Emulsion Polymerization of Styrene to Polystyrene Nanoparticles with Self-Emulsifying Nanodroplets as Nucleus

The mechanism of the emulsion polymerization of styrene to polystyrene nanoparticles (PSNPs) remains a subject of debate. Herein, a series of reaction parameters with different surfactant concentrations, monomer contents, temperatures, and equilibration times were investigated to understand the formation mechanism of PSNPs, which demonstrate a correlation between the properties of PSNPs and the mesostructure of the premix. Cooling the model systems with self-emulsifying nanodroplets (SENDs) in the early reaction stages resulted in the hollow polystyrene spheres (H-PSSs), ruptured PSNPs, and dandelion-like PSNPs, further indicating that the oil nanodroplets are the key sites for the formation of PSNPs. Therefore, the oligomer radicals generated in the medium at the early polymerization stages are preferentially captured by the oil–H₂O interface, and once in the oil droplets, the oligomeric radical continues to grow until colliding with another radical or monomers run out.

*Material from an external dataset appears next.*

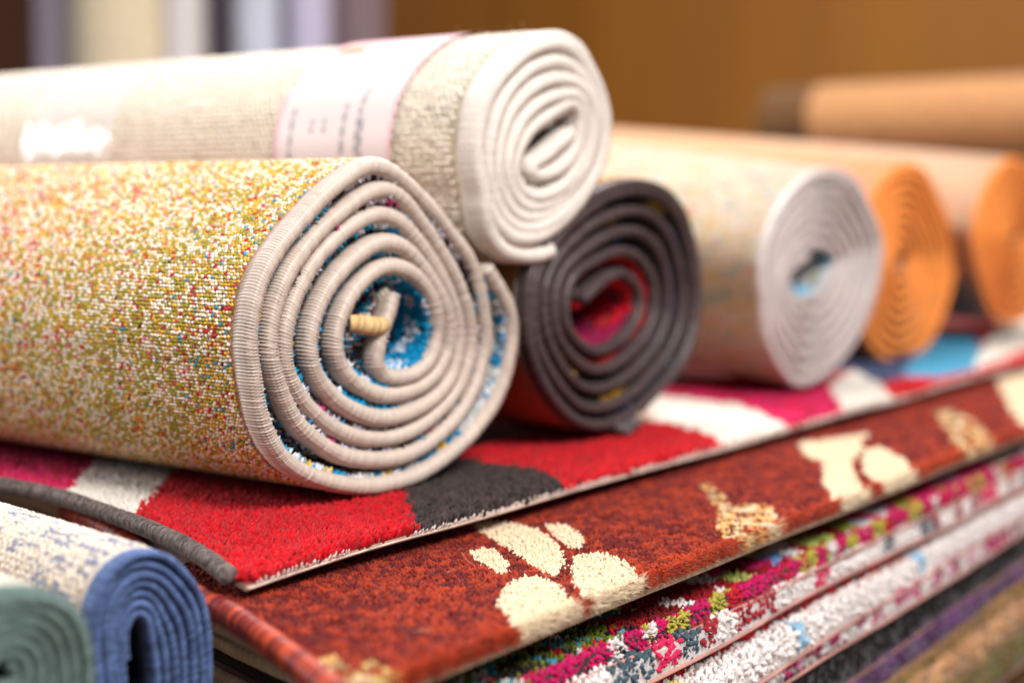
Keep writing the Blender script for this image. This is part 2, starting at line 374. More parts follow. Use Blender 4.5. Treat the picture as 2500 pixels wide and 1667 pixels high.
q = q+rng.normal(0, .0004, len(q)); x = x+rng.normal(0, .0005, len(x))
colB = np.tile(lin(238, 226, 210), (len(q), 1))*rng.uniform(.88, 1.06, (len(q), 1))
B.knots(q, x, colB, (.0030, .0019), .0019, 0., tilt=.3, cull=-.4)
q, x = B.on_outer(oS, 9, .0040, .0200, .0052, xmax=.68); q = q+.002
B.knots(q, x, np.tile(lin(230, 214, 190), (len(q), 1))*rng.uniform(.85, 1.05, (len(q), 1)), (.0016, .0020), .0016, 0., tilt=.3, cull=-.4, name='weave_floats', tmpl=FLOAT)
# lock-stitch line beside the binding
q, x = B.on_outer(oS, 9, .0034, .0158, 9.); B.knots(q, x, np.tile(lin(200, 186, 152), (len(q), 1)), (.0006, .0008), .0012, .0006, name='stitch_line')
# paper label band, label print
def band(R, xa, xb, s0, s1, lift, mat, name, parent, nx=2, ncap=None):
    qs = np.linspace(s0, s1, 60 if ncap is None else ncap); xs = np.linspace(xa, xb, nx)
    rows = []
    for xx in xs:
        p, n3 = R.place(qs, np.full(len(qs), xx), 1, R.t*.42+lift); rows.append(R.w(p))
    V = np.stack(rows, 1); return build(name, V.reshape(-1, 3), grid_faces(len(qs), nx), mat, parent)
def s_at(R, pt, lo=0.):
    """arc position on the outer turn nearest to a world point"""
    k = np.where(R.s > lo)[0]; d = np.linalg.norm(R.P[k]-np.array(pt)[None], axis=1); return R.s[k[np.argmin(d)]]
def paper(name, c, rough=.45):
    m = bpy.data.materials.new(name); m.use_nodes = True; b = m.node_tree.nodes['Principled BSDF']
    b.inputs['Base Color'].default_value = (*c, 1); b.inputs['Roughness'].default_value = rough; return m
M_paper = paper('label_paper', lin(222, 206, 202)); M_pink = paper('label_pink', lin(238, 182, 192)); M_tint = paper('label_tint', lin(226, 186, 192))
M_ink = paper('label_ink', lin(140, 140, 150)); M_orn = paper('label_orange', lin(235, 130, 80))
sB0 = s_at(B, (.80, .145), oS); sTop = s_at(B, (.86, .289), oS); sFr = s_at(B, (.768, .215), oS)
sLo, sHi = min(sB0, sTop), max(sB0, sTop); up_is = 1 if sTop > sB0 else -1
lab = band(B, .066, .176, sLo-.02, sHi+.05, .0030, M_paper, 'label_band', B.root)
S_ = lambda f: sB0+(sTop-sB0)*f           # 0 = low on the near side, 1 = crest
band(B, .066, .0685, sLo-.02, sHi+.05, .0034, M_pink, 'label_border', lab); band(B, .1735, .176, sLo-.02, sHi+.05, .0034, M_pink, 'label_border', lab)
def pr(xa, xb, f0, f1, m, nm, lift=.0034): band(B, xa, xb, min(S_(f0), S_(f1)), max(S_(f0), S_(f1)), lift, m, nm, lab, ncap=12)
pr(.0690, .1730, .66, 1.28, M_tint, 'label_panel')
for xa, f0, f1 in ((.160, .34, .52), (.140, .43, .47), (.128, .43, .47), (.110, .36, .52), (.0965, .28, .58), (.0930, .30, .48)):
    f = f0                                   # illegible lines of print: runs of short word-like strokes
    while f < f1:
        l = rng.uniform(.012, .045); pr(xa, xa+.0022, f, min(f+l, f1), M_ink, 'label_print', .0037); f += l+.012
for xa in (.082, .092): pr(xa, xa+.006, .22, .265, M_orn, 'label_mark', .0037)
pr(.140, .165, .80, .86, M_orn, 'label_mark', .0038)
# strip of clear packing tape
mt = bpy.data.materials.new('clear_tape'); mt.use_nodes = True; nt = mt.node_tree; b = nt.nodes['Principled BSDF']
b.inputs['Base Color'].default_value = (.93, .92, .93, 1); b.inputs['Roughness'].default_value = .12; b.inputs['Alpha'].default_value = .35; b.inputs['Specular IOR Level'].default_value = .8
qs = np.linspace(S_(.35), S_(1.0), 60); xs = np.linspace(.36, .475, 40); rows = []
for xx in xs:
    p, n3 = B.place(qs, np.full(len(qs), xx), 1, B.t*.42+.0028+.0013*(vnoise(qs*110+5, qs*0+xx*190, 2)-.5)); rows.append(p)
build('tape', np.stack(rows, 1).reshape(-1, 3), grid_faces(60, 40), mt, B.root)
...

The self-emulsifying oil nanodroplets with a particle size of 100–300 nm are formed under high temperature and low surfactant concentration conditions and serve as nucleation sites. This study not only contributes to a profound understanding of the correlation between the mesostructure and nucleation pathways but also paves the way for the flexible regulation of the monodispersity and morphology of PSNPs.